Ultimately, the committee added language to that RP that said issuers, when soliciting requests for proposals from FAs, should consider whether to require the disclosure of gifts, political contributions, or other financial arrangements in compliance with state and local government laws. But they declined to include the $100 cap in deference to a variety of state laws, some of which are less restrictive and contain $50 caps, committee members said.

In a statement released Sunday, the securities industry group said: "SIFMA is pleased that the GFOA's Debt Committee today approved changes to the Recommended Practice for Selecting Financial Advisors that begin to level the playing field between regulated broker-dealers serving as financial advisers and unregulated financial advisers.
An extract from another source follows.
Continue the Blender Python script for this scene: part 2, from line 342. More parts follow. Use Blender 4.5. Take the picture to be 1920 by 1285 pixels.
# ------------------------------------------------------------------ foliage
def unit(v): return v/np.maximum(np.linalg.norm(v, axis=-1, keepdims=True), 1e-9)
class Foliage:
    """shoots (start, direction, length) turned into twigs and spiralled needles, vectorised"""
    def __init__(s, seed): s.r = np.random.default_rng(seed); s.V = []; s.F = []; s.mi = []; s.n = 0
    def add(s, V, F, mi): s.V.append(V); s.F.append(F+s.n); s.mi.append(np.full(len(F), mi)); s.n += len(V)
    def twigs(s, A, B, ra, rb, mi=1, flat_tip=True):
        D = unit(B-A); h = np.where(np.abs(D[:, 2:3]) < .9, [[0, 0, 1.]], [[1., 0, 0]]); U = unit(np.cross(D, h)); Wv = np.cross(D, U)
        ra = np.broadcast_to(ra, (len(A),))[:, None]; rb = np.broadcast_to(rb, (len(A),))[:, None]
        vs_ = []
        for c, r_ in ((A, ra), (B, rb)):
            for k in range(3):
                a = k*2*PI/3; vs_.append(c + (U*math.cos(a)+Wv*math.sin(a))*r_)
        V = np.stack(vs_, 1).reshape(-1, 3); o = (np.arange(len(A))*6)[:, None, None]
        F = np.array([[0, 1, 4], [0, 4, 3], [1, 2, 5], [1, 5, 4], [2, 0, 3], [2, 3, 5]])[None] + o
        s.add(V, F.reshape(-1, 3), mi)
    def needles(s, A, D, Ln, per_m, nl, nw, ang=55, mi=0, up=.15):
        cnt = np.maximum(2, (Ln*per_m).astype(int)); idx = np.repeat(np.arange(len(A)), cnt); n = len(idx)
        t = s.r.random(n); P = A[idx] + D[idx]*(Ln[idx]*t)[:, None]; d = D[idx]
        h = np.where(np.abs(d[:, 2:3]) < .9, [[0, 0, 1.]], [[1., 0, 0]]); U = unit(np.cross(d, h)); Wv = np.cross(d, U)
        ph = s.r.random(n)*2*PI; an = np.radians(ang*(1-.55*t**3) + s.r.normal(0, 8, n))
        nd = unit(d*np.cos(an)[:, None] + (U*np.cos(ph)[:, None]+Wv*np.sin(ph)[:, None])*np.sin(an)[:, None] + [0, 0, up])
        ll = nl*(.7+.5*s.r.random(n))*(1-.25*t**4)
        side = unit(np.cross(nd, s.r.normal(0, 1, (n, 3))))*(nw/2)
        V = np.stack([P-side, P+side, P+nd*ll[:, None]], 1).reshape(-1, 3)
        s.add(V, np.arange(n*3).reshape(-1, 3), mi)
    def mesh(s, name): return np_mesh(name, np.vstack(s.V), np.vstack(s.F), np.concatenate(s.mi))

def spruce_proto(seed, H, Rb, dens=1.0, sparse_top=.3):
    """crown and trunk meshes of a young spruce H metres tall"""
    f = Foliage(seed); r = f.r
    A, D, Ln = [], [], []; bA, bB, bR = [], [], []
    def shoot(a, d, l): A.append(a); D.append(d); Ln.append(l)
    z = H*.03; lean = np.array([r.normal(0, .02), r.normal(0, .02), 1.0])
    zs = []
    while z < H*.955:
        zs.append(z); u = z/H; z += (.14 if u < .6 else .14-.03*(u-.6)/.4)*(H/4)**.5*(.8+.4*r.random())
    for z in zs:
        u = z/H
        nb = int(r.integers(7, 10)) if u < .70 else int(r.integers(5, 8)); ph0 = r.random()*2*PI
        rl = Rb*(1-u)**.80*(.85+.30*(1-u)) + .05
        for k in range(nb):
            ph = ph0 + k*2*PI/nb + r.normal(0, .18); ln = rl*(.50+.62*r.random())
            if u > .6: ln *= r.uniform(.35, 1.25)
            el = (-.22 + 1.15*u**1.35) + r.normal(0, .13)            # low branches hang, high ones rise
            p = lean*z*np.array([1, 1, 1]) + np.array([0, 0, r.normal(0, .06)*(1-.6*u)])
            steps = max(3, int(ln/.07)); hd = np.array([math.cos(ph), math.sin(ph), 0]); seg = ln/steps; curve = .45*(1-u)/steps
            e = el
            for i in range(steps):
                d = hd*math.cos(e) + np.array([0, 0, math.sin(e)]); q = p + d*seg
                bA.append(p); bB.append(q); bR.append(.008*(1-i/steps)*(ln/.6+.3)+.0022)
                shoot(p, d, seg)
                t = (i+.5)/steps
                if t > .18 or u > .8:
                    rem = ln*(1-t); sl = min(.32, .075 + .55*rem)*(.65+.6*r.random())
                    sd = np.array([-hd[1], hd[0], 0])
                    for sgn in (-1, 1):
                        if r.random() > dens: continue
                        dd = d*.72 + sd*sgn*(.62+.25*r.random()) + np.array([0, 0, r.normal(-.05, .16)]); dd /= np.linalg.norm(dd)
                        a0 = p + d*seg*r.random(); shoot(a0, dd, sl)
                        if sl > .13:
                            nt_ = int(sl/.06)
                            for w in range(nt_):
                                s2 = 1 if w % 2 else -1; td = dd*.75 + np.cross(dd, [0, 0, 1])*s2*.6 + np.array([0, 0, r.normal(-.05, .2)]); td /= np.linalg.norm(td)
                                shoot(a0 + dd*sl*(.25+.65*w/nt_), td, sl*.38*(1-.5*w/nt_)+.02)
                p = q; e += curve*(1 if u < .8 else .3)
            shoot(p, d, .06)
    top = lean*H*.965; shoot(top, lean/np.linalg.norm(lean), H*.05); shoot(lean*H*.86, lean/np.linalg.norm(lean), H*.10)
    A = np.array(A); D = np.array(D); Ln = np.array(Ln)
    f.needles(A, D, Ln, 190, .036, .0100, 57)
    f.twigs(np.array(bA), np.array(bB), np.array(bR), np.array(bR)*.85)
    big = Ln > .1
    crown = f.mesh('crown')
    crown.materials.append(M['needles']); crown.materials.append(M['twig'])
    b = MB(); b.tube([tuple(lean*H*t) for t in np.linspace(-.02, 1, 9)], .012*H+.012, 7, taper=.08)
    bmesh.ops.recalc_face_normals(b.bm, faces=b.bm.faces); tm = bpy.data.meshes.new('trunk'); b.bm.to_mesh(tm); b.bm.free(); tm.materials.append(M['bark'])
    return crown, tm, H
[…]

Regulated broker-dealers, pursuant to MSRB rules, are banned from using consultants to obtain municipal securities business, are generally prohibited from giving political contributions to issuer officials and are covered by gift limitations. Unregulated financial advisers are not covered by these rules; disclosure of such activities is important for governmental issuers of municipal bonds to be aware of potential conflicts of interest from those firms vying to be their financial adviser."

Michael Decker, the co-chief executive officer of the Regional Bond Dealers Association, took issue with another noteworthy addition to the RP on FAs that recommends contracts with dealer-FAs feature so-called lockout periods that would prevent dealer-FAs from serving as underwriters on the same negotiated deals where they were FAs.

Decker, who also addressed the committee as an observer, said that the lockout provision could have the unintended effect of requiring dealers to choose between being solely an FA or an underwriter, which would limit competition among dealers and could lead to higher costs for issuers.

Despite Decker's concerns, the committee approved the RP with the lockout language intact.